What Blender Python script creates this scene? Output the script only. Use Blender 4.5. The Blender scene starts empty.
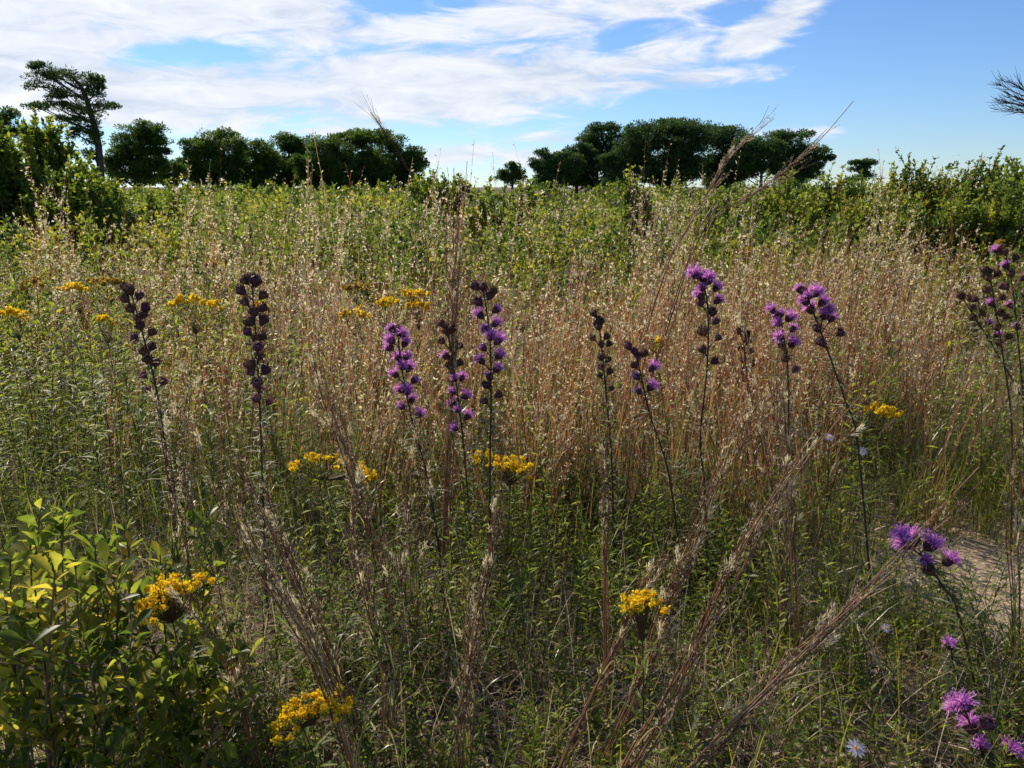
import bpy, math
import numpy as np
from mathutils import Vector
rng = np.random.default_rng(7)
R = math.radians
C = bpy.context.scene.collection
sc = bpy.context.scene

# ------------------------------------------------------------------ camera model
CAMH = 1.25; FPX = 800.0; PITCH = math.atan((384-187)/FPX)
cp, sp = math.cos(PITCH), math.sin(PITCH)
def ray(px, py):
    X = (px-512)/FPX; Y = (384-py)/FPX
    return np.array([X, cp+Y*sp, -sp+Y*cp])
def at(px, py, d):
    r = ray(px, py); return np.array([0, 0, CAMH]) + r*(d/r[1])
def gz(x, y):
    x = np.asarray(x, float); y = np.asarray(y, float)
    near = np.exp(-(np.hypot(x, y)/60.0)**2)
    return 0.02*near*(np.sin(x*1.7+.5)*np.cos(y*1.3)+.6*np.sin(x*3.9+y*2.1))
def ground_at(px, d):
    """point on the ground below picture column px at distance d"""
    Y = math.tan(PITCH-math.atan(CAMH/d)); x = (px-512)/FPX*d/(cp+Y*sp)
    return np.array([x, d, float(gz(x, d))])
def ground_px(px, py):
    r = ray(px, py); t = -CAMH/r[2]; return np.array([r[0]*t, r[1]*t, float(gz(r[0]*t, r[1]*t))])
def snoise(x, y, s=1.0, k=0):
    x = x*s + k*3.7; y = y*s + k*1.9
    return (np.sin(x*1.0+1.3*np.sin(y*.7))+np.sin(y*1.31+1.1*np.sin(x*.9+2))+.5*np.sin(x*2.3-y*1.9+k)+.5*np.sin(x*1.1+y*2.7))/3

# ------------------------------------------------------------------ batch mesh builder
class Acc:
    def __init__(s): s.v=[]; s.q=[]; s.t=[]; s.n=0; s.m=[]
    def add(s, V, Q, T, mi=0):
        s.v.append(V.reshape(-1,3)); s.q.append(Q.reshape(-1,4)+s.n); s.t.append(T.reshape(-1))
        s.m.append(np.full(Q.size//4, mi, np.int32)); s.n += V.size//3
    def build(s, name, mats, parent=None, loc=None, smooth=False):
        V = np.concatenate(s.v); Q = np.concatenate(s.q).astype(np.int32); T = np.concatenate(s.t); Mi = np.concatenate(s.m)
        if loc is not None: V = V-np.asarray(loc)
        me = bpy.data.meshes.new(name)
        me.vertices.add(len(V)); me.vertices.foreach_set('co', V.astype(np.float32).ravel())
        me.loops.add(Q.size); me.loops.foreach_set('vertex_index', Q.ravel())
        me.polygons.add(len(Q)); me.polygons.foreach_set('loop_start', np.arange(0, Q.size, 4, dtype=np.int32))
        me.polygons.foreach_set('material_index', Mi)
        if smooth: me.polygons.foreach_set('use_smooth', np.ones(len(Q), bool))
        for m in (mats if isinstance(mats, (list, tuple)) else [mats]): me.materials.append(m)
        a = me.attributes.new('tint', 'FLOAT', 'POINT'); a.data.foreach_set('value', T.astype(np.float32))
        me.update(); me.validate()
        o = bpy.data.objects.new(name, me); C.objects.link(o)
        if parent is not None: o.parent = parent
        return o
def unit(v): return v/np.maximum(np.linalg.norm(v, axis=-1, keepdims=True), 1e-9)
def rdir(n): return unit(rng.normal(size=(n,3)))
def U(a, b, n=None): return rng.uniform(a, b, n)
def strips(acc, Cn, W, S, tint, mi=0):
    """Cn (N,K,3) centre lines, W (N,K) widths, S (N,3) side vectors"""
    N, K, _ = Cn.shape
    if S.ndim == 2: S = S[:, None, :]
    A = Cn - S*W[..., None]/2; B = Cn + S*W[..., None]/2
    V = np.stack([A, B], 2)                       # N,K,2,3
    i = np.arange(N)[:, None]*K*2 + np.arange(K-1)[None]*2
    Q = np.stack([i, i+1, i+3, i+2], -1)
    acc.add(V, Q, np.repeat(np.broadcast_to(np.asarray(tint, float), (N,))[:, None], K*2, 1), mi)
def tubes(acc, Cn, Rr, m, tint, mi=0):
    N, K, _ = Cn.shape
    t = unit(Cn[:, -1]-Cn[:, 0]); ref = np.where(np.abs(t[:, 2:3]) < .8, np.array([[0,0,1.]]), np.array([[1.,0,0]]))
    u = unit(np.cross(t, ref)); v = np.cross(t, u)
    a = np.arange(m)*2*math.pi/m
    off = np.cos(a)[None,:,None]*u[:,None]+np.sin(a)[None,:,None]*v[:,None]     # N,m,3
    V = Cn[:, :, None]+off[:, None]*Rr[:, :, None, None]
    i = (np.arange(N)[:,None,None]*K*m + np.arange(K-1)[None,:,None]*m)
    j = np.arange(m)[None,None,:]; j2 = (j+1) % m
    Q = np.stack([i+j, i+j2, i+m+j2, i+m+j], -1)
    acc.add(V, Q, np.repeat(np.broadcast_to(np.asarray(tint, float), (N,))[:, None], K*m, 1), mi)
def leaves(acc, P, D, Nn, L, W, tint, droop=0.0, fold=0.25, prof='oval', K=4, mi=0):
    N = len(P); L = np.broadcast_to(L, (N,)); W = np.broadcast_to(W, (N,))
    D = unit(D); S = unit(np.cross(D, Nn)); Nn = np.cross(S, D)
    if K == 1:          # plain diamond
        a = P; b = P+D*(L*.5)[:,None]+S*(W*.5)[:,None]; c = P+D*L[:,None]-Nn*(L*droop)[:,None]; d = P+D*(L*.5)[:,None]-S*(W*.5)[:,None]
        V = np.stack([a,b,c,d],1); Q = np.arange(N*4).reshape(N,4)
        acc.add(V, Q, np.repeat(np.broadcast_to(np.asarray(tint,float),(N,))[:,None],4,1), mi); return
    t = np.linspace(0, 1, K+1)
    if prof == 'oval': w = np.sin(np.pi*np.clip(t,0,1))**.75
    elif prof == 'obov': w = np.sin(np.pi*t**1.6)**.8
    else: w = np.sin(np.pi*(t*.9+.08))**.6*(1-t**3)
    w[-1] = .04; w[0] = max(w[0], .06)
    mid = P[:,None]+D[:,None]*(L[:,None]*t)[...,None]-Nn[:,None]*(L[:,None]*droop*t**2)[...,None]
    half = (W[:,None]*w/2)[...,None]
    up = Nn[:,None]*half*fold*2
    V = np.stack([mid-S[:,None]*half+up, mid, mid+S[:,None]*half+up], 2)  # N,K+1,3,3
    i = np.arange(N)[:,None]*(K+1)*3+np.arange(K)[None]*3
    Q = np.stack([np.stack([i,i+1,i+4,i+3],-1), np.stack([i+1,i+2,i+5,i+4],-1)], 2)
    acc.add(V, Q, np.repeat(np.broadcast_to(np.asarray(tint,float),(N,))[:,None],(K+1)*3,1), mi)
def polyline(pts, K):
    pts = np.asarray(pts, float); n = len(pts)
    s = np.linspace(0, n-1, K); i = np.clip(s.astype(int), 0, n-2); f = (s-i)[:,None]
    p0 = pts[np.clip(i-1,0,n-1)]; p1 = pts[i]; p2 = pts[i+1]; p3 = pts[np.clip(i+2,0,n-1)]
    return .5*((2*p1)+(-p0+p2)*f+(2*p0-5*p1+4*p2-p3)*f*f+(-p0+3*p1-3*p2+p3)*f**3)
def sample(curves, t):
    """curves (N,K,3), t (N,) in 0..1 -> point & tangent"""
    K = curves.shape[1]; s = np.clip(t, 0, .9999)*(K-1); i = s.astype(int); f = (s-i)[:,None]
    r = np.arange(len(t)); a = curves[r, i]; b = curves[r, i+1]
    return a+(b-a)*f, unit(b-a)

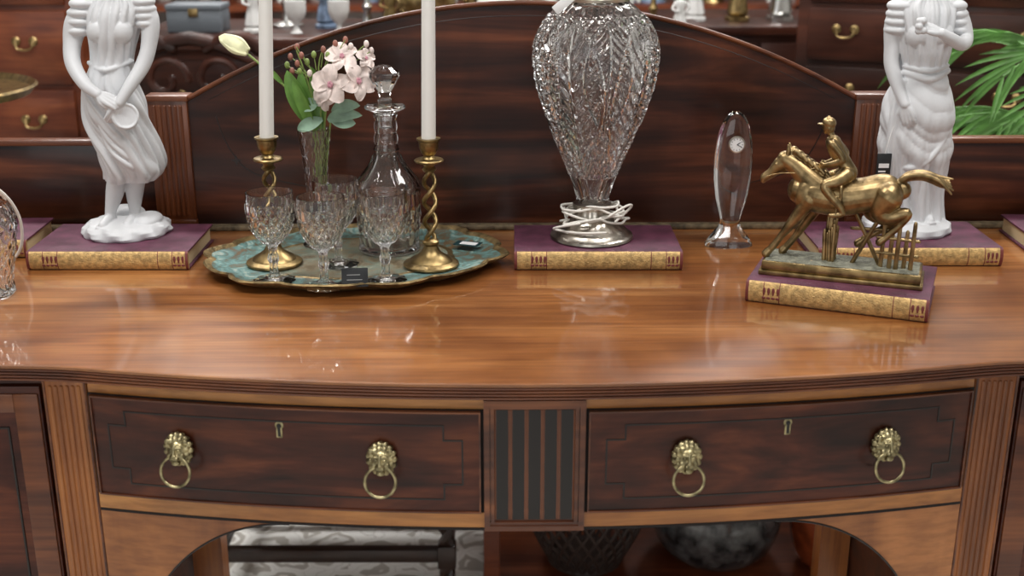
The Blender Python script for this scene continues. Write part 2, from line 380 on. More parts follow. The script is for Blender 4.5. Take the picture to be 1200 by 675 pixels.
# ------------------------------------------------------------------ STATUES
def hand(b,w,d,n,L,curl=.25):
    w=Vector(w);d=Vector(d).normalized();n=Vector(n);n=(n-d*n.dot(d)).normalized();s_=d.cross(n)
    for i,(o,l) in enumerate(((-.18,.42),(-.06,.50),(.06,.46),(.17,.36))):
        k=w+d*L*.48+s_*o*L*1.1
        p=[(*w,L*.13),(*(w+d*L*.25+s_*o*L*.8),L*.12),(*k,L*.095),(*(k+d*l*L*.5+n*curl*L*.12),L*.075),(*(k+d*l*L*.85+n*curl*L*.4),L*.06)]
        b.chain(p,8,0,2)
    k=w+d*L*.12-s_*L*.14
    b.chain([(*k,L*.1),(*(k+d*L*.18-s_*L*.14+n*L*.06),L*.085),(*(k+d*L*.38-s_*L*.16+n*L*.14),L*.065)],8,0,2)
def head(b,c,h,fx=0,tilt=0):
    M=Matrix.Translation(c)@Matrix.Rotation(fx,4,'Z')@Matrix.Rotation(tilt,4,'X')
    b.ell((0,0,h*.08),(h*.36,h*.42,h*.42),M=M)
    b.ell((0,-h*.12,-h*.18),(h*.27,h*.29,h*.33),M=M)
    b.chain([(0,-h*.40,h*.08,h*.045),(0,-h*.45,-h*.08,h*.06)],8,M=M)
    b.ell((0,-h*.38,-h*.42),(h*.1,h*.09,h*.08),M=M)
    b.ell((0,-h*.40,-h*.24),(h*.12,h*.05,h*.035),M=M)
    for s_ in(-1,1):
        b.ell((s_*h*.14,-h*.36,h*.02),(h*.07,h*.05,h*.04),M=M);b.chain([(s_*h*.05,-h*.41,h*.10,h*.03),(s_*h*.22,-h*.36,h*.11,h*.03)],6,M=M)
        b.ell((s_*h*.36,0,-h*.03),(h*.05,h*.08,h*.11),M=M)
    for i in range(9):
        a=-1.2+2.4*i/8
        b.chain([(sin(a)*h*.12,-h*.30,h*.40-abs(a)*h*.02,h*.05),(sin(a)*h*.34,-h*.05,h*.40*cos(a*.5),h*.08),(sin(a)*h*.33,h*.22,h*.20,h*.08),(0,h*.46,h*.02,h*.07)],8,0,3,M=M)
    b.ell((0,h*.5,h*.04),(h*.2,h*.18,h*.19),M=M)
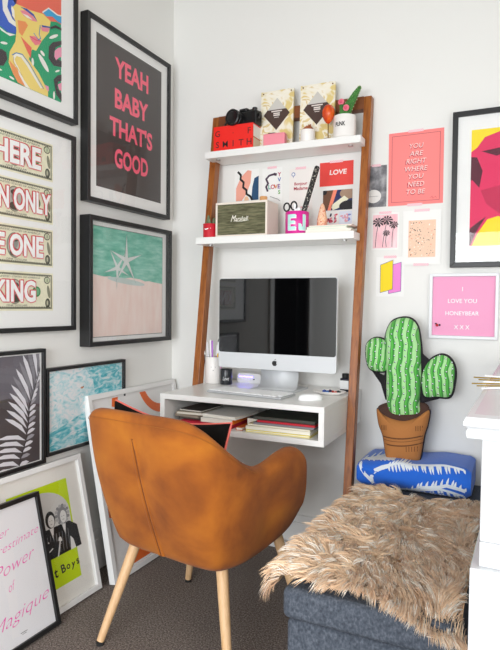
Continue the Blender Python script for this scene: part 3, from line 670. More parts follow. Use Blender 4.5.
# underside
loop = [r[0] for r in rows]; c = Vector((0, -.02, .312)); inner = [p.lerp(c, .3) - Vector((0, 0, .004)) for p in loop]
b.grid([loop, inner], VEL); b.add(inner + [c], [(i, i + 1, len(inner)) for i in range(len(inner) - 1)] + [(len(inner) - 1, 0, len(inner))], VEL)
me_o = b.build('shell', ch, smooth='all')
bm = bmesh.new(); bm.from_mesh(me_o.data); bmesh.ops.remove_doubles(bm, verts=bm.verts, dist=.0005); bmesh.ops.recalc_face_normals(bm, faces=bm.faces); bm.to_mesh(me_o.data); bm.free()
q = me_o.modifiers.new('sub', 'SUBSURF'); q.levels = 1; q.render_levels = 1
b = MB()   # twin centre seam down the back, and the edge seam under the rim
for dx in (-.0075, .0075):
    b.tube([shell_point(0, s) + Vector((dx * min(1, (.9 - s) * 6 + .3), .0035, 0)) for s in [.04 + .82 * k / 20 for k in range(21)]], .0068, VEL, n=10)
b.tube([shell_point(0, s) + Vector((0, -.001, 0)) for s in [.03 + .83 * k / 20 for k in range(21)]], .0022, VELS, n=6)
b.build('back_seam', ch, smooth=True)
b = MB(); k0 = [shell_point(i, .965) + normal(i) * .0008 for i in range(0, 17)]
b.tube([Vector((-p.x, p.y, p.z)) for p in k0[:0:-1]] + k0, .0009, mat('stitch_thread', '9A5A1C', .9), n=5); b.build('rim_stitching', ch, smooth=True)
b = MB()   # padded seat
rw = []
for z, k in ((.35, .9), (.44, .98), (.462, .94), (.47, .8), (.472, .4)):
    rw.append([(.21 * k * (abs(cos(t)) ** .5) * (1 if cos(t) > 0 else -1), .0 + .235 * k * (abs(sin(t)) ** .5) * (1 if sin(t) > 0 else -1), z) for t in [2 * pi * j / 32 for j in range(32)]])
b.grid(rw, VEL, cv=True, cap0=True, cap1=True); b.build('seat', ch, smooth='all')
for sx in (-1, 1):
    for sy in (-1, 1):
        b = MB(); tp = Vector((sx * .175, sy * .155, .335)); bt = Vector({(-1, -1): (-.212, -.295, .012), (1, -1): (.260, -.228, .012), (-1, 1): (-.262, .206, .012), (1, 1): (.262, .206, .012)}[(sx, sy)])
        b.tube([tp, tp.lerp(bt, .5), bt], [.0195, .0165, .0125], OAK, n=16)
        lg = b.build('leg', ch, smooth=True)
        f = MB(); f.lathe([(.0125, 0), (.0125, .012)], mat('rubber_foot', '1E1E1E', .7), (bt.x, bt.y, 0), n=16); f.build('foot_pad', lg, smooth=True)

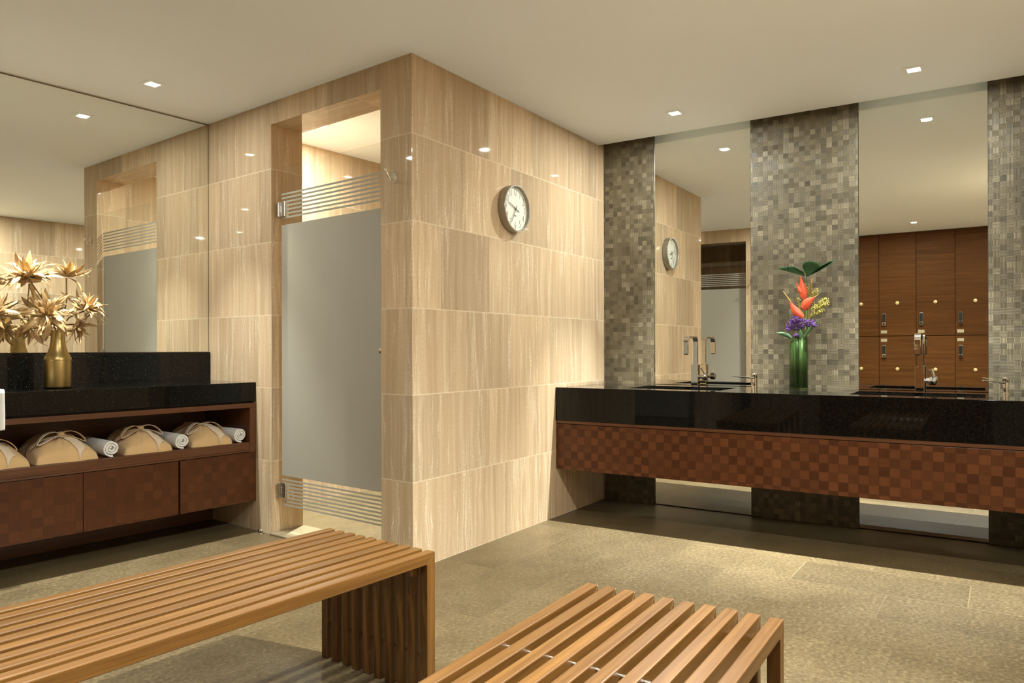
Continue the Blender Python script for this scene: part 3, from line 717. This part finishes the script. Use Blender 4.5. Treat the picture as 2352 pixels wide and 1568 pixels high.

______________________________

Check each line of the entries above for the word "scene". List the ones that have it.

■ RESPONSE FOR THIS EXERCISE ■
What Blender Python script creates this scene? Output the script only. Use Blender 4.5. The Blender scene starts empty.
C = bpy.context.scene.collection
sc = bpy.context.scene
The Blender Python script for this scene continues. Write part 2, from line 380 on. More parts follow. The script is for Blender 4.5. Take the picture to be 1200 by 675 pixels.
Continue the Blender Python script for this scene: part 3, from line 670. More parts follow. Use Blender 4.5.
Continue the Blender Python script for this scene: part 3, from line 717. This part finishes the script. Use Blender 4.5. Treat the picture as 2352 pixels wide and 1568 pixels high.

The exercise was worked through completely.